■ WHAT YOU SHOULD DO ■
Quote the listing below word for word, stopping after the line that contains "from mathutils import".
= = = =
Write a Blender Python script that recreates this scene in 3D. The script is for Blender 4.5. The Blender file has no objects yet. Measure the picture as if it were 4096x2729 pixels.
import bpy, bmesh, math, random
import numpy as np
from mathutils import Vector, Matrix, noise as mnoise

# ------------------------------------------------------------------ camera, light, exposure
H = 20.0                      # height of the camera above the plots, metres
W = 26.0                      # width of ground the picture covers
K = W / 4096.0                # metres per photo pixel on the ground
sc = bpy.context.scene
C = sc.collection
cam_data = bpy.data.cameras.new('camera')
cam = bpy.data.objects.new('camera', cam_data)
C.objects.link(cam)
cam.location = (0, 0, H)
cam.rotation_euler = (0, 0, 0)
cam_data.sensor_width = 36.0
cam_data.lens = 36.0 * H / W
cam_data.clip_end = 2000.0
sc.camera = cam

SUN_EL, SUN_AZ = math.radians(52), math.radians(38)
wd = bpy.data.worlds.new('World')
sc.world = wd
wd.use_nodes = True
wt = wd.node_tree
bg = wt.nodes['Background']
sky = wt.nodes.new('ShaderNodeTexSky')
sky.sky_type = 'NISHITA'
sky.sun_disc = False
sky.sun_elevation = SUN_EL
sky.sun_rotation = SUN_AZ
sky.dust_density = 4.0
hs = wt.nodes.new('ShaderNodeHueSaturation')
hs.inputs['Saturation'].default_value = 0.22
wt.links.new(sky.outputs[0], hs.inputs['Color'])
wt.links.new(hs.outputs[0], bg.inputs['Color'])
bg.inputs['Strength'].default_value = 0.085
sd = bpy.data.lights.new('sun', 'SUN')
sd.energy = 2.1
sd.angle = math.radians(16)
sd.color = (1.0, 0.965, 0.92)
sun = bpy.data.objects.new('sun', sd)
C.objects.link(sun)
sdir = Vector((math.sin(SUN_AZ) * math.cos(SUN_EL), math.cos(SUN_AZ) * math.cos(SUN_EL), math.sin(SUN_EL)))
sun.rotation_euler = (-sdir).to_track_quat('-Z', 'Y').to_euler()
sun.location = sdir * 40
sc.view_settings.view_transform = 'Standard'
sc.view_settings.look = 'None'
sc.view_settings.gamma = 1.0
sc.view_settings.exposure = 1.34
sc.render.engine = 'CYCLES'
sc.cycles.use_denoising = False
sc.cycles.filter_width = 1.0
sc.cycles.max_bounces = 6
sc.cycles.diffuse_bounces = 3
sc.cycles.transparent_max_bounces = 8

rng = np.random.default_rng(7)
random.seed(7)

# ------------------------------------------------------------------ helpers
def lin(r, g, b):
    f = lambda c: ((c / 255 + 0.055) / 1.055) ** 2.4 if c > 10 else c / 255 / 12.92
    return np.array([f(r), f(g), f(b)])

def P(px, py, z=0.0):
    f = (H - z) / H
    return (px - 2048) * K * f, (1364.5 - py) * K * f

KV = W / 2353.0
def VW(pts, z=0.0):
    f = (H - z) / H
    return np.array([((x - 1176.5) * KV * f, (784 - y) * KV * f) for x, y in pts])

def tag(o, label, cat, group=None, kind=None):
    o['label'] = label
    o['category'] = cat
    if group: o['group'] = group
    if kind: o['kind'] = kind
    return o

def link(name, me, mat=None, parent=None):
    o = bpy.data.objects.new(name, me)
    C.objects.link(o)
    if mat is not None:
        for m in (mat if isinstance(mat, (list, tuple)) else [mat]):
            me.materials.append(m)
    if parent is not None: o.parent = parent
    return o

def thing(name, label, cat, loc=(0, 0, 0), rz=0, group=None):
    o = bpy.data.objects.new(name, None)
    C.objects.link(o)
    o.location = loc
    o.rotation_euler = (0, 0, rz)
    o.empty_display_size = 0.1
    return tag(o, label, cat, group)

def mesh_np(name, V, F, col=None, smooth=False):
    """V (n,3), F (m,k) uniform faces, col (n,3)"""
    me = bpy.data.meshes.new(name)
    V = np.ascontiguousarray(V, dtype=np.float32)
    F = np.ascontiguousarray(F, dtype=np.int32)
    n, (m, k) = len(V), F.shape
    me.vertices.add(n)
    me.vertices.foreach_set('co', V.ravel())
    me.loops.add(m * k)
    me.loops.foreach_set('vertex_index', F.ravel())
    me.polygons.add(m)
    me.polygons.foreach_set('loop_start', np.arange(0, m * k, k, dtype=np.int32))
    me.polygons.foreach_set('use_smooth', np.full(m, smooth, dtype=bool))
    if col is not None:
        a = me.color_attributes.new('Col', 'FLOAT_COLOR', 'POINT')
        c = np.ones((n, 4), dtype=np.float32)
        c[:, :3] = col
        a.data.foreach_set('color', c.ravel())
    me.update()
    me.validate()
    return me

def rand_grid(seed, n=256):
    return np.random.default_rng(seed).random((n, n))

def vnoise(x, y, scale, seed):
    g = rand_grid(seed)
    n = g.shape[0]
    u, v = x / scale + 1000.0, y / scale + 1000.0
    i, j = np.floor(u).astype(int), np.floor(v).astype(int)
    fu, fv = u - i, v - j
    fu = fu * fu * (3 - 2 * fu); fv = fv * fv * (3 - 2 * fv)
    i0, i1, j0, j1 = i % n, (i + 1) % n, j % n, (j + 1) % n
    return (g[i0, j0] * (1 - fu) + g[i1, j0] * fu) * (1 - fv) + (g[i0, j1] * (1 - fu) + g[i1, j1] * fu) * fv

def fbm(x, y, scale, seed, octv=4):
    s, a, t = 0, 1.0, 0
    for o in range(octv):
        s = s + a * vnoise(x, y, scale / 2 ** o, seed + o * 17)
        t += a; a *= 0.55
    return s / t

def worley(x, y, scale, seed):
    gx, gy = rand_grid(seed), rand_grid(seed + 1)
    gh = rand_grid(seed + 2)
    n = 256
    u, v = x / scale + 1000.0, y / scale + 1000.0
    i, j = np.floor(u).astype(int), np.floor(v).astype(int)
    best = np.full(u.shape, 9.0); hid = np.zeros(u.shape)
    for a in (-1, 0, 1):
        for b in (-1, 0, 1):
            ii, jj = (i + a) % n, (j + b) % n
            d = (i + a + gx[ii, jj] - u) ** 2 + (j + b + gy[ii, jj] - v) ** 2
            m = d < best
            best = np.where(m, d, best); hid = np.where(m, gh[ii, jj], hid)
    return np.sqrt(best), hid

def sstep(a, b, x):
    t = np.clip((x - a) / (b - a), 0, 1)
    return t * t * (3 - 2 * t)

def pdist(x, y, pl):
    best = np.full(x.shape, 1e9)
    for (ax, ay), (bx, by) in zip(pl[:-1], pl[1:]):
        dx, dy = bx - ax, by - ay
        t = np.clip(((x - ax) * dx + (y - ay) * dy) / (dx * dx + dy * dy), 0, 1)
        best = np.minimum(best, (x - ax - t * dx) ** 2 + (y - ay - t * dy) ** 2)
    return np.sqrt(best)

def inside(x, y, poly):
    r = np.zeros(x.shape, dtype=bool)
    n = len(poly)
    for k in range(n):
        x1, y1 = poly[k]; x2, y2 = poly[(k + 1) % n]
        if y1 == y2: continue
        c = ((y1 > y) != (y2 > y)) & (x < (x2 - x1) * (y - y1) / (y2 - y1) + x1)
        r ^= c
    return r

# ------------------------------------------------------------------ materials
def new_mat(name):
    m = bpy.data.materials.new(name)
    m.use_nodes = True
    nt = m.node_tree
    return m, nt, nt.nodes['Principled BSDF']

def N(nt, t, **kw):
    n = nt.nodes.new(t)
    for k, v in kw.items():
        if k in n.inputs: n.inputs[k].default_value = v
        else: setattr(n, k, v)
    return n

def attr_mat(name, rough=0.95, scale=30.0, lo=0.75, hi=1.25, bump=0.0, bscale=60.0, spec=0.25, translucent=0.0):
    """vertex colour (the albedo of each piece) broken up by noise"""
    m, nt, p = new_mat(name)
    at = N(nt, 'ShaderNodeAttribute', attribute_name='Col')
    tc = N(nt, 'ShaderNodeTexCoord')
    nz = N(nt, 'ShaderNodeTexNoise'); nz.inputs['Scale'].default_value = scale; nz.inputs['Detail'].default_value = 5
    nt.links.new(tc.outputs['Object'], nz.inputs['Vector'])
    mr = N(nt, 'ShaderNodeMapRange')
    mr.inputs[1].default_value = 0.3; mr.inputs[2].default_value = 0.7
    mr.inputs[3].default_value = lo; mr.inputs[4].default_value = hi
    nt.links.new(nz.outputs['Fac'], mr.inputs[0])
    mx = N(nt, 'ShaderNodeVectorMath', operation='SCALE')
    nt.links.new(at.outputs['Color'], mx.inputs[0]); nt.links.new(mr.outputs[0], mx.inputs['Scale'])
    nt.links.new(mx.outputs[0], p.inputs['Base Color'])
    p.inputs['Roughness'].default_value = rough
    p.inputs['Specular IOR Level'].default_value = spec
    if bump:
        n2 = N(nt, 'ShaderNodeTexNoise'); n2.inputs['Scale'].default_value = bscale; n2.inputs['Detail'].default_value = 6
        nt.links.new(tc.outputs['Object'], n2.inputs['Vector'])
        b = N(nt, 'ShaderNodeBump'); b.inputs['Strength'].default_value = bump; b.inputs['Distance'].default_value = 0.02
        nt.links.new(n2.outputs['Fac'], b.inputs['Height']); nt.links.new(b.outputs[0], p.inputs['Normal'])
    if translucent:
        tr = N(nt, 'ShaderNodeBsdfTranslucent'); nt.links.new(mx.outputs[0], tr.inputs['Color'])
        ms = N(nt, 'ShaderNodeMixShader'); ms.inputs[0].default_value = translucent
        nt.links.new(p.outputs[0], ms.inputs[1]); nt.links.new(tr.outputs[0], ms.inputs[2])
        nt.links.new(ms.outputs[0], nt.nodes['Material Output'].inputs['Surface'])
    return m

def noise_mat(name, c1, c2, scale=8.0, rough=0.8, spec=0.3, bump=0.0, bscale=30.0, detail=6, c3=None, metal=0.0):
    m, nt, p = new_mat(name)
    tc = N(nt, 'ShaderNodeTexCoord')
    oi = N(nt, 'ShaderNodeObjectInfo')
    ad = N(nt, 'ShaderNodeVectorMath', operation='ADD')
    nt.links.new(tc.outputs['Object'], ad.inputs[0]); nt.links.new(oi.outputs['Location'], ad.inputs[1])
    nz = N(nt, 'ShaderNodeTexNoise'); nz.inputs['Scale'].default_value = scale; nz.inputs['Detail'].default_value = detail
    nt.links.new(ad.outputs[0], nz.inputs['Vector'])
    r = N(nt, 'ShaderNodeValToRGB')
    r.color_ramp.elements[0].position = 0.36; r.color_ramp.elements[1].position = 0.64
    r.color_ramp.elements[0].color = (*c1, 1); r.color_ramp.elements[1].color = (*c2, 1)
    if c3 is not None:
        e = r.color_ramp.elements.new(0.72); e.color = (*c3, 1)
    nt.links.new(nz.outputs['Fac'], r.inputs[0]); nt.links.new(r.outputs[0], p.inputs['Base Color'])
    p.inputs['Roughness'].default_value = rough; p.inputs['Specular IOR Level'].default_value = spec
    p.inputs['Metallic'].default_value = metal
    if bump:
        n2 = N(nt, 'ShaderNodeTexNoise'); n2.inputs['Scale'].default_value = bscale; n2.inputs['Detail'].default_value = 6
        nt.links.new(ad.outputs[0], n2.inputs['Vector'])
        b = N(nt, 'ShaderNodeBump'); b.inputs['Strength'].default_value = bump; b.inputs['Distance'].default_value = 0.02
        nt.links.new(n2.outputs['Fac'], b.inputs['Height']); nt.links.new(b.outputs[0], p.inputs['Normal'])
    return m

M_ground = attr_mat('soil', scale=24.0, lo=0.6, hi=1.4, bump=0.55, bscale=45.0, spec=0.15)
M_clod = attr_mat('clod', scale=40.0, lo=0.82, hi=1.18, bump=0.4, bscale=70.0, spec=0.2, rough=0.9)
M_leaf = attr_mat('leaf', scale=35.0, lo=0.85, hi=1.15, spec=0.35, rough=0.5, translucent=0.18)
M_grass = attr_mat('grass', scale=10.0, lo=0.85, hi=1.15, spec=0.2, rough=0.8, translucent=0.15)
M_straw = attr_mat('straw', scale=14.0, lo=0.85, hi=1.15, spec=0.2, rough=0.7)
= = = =
■ EXERCISE RESULT ■
Write a Blender Python script that recreates this scene in 3D. The script is for Blender 4.5. The Blender file has no objects yet. Measure the picture as if it were 4096x2729 pixels.
import bpy, bmesh, math, random
import numpy as np
from mathutils import Vector, Matrix, noise as mnoise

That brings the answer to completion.